Wednesday 3 September 2014

A quirky mixed bag of love, loss and epistolary intrigue

Central to the story in Niamh Greene's Coco's Secret is the original IT bag. Long before The Kelly, The Birkin and The Bayswater, Chanel designed the classic 2.55 with its resplendent burgundy kid interior and secret lining for love letters.

It was so called because it was launched in February 1955 and remains a style staple to this day; much copied, never surpassed.

At a country auction, buried in a box of bric à brac, a vintage version of the bag comes into the hands of antique dealer, Coco Swan.

The mousy young woman is painfully aware that her name doesn't resonate with that of the talented and notoriously elegant French designer.

Her mother, who loved bohemian Paris, bestowed Chanel's name on her daughter and promptly died when Coco was only 13, leaving her in the care of her glamorous grandmother, Ruth.

The two women live together over an antiques shop, in a typically rural Irish village, where the local butcher pays clandestine visits to Ruth's bed chamber.

Coco's friend, Cat, provides the girlie dialogue and sub-plot of busy working mum with twins and a troubled adolescent son providing the murky drug side-show.

Neither the reader nor Coco ever get to know her father, and strangely there is no suggestion that she is interested in finding him, we don't know if he was Irish or French, married, or just feckless.

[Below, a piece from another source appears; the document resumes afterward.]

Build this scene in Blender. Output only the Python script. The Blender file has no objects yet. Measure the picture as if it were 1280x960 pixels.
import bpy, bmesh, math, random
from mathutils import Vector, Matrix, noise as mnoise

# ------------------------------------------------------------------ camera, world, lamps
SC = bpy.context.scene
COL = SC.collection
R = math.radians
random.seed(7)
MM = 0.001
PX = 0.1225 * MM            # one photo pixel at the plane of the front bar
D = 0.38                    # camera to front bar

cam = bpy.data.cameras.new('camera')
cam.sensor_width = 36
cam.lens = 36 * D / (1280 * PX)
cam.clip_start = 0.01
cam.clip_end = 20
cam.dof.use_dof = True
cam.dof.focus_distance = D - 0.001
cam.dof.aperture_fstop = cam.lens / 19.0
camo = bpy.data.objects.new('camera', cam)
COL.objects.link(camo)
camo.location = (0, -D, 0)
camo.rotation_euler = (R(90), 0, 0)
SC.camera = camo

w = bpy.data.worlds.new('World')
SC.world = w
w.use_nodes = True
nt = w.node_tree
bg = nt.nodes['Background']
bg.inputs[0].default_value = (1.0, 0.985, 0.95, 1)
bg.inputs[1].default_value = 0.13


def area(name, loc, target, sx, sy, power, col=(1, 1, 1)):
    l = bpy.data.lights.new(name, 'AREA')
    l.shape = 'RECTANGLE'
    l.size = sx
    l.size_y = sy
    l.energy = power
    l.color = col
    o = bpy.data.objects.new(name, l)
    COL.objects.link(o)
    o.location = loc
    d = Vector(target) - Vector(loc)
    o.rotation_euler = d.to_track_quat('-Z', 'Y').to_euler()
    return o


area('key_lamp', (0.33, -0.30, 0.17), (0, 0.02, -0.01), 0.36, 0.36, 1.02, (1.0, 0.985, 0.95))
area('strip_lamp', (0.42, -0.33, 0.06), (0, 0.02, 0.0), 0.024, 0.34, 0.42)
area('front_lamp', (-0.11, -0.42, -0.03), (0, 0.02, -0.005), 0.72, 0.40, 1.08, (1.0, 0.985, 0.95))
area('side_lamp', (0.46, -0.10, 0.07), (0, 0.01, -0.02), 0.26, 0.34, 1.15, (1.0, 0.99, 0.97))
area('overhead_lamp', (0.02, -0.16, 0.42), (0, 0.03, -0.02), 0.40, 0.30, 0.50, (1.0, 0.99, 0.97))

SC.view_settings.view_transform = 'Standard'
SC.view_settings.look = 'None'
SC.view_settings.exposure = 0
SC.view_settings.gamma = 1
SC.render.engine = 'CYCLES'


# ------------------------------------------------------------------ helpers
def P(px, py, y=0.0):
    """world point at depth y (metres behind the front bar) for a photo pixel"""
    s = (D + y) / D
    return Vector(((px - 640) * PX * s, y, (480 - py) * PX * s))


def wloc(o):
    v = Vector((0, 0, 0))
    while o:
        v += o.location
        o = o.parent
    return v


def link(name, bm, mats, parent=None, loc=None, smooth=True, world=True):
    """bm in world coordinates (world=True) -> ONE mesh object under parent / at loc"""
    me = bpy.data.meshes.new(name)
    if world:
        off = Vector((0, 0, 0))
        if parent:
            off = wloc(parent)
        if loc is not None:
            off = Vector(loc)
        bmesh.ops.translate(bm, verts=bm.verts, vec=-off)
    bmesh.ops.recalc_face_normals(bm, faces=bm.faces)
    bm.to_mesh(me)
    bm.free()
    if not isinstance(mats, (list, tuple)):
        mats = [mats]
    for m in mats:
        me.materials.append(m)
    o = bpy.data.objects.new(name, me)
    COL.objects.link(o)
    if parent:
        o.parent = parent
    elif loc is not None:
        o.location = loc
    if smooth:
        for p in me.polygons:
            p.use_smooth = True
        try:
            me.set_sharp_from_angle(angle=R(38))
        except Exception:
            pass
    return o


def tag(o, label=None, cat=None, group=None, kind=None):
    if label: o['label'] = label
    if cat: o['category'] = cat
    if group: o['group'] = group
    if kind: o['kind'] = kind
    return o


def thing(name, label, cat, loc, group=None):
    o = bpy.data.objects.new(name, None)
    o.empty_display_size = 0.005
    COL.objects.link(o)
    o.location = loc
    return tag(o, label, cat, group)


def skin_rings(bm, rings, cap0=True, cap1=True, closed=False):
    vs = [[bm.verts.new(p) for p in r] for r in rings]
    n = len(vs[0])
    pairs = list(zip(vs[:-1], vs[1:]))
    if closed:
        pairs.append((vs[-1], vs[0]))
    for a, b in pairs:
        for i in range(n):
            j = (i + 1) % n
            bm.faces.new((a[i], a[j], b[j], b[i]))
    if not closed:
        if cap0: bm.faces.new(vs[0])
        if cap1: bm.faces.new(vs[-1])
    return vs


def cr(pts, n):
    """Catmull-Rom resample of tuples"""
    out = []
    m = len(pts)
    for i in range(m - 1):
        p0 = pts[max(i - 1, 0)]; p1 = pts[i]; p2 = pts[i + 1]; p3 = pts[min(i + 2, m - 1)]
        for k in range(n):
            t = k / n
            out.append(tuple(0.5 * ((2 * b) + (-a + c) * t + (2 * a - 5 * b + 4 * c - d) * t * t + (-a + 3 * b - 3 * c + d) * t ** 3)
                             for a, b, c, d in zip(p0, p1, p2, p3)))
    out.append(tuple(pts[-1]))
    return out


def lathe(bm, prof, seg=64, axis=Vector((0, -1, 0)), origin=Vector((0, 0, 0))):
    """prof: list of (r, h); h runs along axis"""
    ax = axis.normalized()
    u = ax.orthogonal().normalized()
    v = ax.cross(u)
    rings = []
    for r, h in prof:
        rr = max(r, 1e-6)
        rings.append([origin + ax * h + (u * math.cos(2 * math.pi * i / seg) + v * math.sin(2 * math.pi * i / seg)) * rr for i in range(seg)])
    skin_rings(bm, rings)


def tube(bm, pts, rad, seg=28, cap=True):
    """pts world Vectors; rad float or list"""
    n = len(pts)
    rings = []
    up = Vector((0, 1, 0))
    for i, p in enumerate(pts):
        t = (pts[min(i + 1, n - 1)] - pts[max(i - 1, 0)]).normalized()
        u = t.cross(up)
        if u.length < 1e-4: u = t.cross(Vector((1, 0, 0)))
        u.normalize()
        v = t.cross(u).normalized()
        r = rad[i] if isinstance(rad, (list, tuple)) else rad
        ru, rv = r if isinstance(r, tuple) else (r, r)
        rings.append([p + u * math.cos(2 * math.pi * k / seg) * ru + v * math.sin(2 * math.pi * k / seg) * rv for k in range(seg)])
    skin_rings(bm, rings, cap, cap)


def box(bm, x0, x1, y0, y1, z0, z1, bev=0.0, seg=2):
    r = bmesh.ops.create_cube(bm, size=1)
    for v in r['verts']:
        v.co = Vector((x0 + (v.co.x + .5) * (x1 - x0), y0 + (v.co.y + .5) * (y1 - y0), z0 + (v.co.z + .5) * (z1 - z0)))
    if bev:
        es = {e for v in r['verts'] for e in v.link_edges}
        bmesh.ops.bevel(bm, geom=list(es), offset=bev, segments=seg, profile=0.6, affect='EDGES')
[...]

Coco does, however, commence a search for the owner of the bag after she finds a poignant love letter concealed in the lining. Her detective work takes her to Dublin, London and, fatefully, to another small Irish village where she meets the handsome Mac Gilmartin.

This dashing charmer has a dog sanctuary and, yes, he is the sort of man who could melt a woman's heart.

Niamh Greene has fashioned a simple detective tale that is both a voyage of discovery for Coco Swan and a contemporary perspective on topical issues, such as adoption in the 1950s and single motherhood then and now.

Coco's aunt Anna acts as the foil for the good-humoured life in the antique shop and channels much of the small town hypocrisy.

Does the story of the Chanel bag, imbued with decades of love, pain and adventure, bring Coco any closer to her mother, or any closer to finding love?

Well, you'll just have to lose yourself in this pacy tale to find out.